WHAT YOU ARE ASKED TO DO –
Reproduce the data in its entirety, exactly as supplied.

----------

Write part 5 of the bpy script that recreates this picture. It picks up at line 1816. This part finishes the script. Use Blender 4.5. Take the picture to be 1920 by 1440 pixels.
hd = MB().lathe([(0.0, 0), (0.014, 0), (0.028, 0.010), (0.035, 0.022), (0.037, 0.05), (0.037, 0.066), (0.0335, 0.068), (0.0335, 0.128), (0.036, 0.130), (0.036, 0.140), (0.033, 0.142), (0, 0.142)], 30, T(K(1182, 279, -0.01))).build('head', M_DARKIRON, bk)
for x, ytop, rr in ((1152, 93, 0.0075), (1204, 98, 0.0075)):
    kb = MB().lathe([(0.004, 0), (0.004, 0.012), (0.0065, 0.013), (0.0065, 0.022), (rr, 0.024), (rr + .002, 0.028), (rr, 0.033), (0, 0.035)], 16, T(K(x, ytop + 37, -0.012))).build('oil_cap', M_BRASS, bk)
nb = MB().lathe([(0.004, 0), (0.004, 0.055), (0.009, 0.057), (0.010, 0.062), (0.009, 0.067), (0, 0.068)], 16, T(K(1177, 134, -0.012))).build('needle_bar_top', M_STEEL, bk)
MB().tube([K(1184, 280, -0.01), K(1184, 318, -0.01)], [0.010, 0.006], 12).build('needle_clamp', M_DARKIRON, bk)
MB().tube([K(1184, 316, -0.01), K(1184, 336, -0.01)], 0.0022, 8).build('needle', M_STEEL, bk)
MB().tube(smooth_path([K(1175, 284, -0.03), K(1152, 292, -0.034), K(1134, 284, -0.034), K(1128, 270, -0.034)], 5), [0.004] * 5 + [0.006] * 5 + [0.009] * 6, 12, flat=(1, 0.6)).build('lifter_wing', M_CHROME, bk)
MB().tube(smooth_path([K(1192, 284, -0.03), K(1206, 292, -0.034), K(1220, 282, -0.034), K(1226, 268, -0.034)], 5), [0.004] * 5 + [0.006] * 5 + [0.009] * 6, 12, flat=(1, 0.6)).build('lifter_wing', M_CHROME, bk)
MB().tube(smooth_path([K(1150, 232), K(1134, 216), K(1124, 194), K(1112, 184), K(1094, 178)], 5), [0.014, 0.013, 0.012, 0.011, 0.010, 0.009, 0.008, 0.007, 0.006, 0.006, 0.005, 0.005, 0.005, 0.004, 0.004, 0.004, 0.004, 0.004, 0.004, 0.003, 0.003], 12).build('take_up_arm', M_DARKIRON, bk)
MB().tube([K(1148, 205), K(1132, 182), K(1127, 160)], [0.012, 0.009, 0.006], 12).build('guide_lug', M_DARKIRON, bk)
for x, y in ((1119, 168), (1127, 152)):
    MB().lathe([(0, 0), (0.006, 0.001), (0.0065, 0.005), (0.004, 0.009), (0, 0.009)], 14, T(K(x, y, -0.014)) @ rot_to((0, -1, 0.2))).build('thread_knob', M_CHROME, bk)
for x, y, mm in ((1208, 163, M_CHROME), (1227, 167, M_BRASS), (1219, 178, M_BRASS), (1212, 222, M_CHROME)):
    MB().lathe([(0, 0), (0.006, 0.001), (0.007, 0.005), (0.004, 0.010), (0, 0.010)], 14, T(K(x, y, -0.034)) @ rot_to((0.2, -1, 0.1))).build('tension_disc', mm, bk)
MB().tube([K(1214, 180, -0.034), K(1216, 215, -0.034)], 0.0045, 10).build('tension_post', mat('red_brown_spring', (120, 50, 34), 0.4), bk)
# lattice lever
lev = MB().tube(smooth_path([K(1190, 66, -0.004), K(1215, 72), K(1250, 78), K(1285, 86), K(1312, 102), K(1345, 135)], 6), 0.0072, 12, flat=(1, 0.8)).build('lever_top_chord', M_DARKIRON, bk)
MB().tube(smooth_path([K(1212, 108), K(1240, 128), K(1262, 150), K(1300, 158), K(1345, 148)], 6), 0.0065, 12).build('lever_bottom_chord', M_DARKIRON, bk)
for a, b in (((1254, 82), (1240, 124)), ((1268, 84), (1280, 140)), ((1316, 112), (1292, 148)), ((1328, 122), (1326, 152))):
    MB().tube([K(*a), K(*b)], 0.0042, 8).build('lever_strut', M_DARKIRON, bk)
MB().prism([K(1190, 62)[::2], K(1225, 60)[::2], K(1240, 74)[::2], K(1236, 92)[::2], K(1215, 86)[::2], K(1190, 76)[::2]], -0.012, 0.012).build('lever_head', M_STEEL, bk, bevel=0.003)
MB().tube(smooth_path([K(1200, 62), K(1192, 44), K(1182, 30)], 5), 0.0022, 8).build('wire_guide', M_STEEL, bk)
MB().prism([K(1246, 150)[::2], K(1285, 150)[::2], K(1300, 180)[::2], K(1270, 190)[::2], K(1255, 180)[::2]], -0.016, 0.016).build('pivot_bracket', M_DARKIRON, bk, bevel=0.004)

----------

RESULT OF THIS EXERCISE –
Write part 5 of the bpy script that recreates this picture. It picks up at line 1816. This part finishes the script. Use Blender 4.5. Take the picture to be 1920 by 1440 pixels.
hd = MB().lathe([(0.0, 0), (0.014, 0), (0.028, 0.010), (0.035, 0.022), (0.037, 0.05), (0.037, 0.066), (0.0335, 0.068), (0.0335, 0.128), (0.036, 0.130), (0.036, 0.140), (0.033, 0.142), (0, 0.142)], 30, T(K(1182, 279, -0.01))).build('head', M_DARKIRON, bk)
for x, ytop, rr in ((1152, 93, 0.0075), (1204, 98, 0.0075)):
    kb = MB().lathe([(0.004, 0), (0.004, 0.012), (0.0065, 0.013), (0.0065, 0.022), (rr, 0.024), (rr + .002, 0.028), (rr, 0.033), (0, 0.035)], 16, T(K(x, ytop + 37, -0.012))).build('oil_cap', M_BRASS, bk)
nb = MB().lathe([(0.004, 0), (0.004, 0.055), (0.009, 0.057), (0.010, 0.062), (0.009, 0.067), (0, 0.068)], 16, T(K(1177, 134, -0.012))).build('needle_bar_top', M_STEEL, bk)
MB().tube([K(1184, 280, -0.01), K(1184, 318, -0.01)], [0.010, 0.006], 12).build('needle_clamp', M_DARKIRON, bk)
MB().tube([K(1184, 316, -0.01), K(1184, 336, -0.01)], 0.0022, 8).build('needle', M_STEEL, bk)
MB().tube(smooth_path([K(1175, 284, -0.03), K(1152, 292, -0.034), K(1134, 284, -0.034), K(1128, 270, -0.034)], 5), [0.004] * 5 + [0.006] * 5 + [0.009] * 6, 12, flat=(1, 0.6)).build('lifter_wing', M_CHROME, bk)
MB().tube(smooth_path([K(1192, 284, -0.03), K(1206, 292, -0.034), K(1220, 282, -0.034), K(1226, 268, -0.034)], 5), [0.004] * 5 + [0.006] * 5 + [0.009] * 6, 12, flat=(1, 0.6)).build('lifter_wing', M_CHROME, bk)
MB().tube(smooth_path([K(1150, 232), K(1134, 216), K(1124, 194), K(1112, 184), K(1094, 178)], 5), [0.014, 0.013, 0.012, 0.011, 0.010, 0.009, 0.008, 0.007, 0.006, 0.006, 0.005, 0.005, 0.005, 0.004, 0.004, 0.004, 0.004, 0.004, 0.004, 0.003, 0.003], 12).build('take_up_arm', M_DARKIRON, bk)
MB().tube([K(1148, 205), K(1132, 182), K(1127, 160)], [0.012, 0.009, 0.006], 12).build('guide_lug', M_DARKIRON, bk)
for x, y in ((1119, 168), (1127, 152)):
    MB().lathe([(0, 0), (0.006, 0.001), (0.0065, 0.005), (0.004, 0.009), (0, 0.009)], 14, T(K(x, y, -0.014)) @ rot_to((0, -1, 0.2))).build('thread_knob', M_CHROME, bk)
for x, y, mm in ((1208, 163, M_CHROME), (1227, 167, M_BRASS), (1219, 178, M_BRASS), (1212, 222, M_CHROME)):
    MB().lathe([(0, 0), (0.006, 0.001), (0.007, 0.005), (0.004, 0.010), (0, 0.010)], 14, T(K(x, y, -0.034)) @ rot_to((0.2, -1, 0.1))).build('tension_disc', mm, bk)
MB().tube([K(1214, 180, -0.034), K(1216, 215, -0.034)], 0.0045, 10).build('tension_post', mat('red_brown_spring', (120, 50, 34), 0.4), bk)
# lattice lever
lev = MB().tube(smooth_path([K(1190, 66, -0.004), K(1215, 72), K(1250, 78), K(1285, 86), K(1312, 102), K(1345, 135)], 6), 0.0072, 12, flat=(1, 0.8)).build('lever_top_chord', M_DARKIRON, bk)
MB().tube(smooth_path([K(1212, 108), K(1240, 128), K(1262, 150), K(1300, 158), K(1345, 148)], 6), 0.0065, 12).build('lever_bottom_chord', M_DARKIRON, bk)
for a, b in (((1254, 82), (1240, 124)), ((1268, 84), (1280, 140)), ((1316, 112), (1292, 148)), ((1328, 122), (1326, 152))):
    MB().tube([K(*a), K(*b)], 0.0042, 8).build('lever_strut', M_DARKIRON, bk)
MB().prism([K(1190, 62)[::2], K(1225, 60)[::2], K(1240, 74)[::2], K(1236, 92)[::2], K(1215, 86)[::2], K(1190, 76)[::2]], -0.012, 0.012).build('lever_head', M_STEEL, bk, bevel=0.003)
MB().tube(smooth_path([K(1200, 62), K(1192, 44), K(1182, 30)], 5), 0.0022, 8).build('wire_guide', M_STEEL, bk)
MB().prism([K(1246, 150)[::2], K(1285, 150)[::2], K(1300, 180)[::2], K(1270, 190)[::2], K(1255, 180)[::2]], -0.016, 0.016).build('pivot_bracket', M_DARKIRON, bk, bevel=0.004)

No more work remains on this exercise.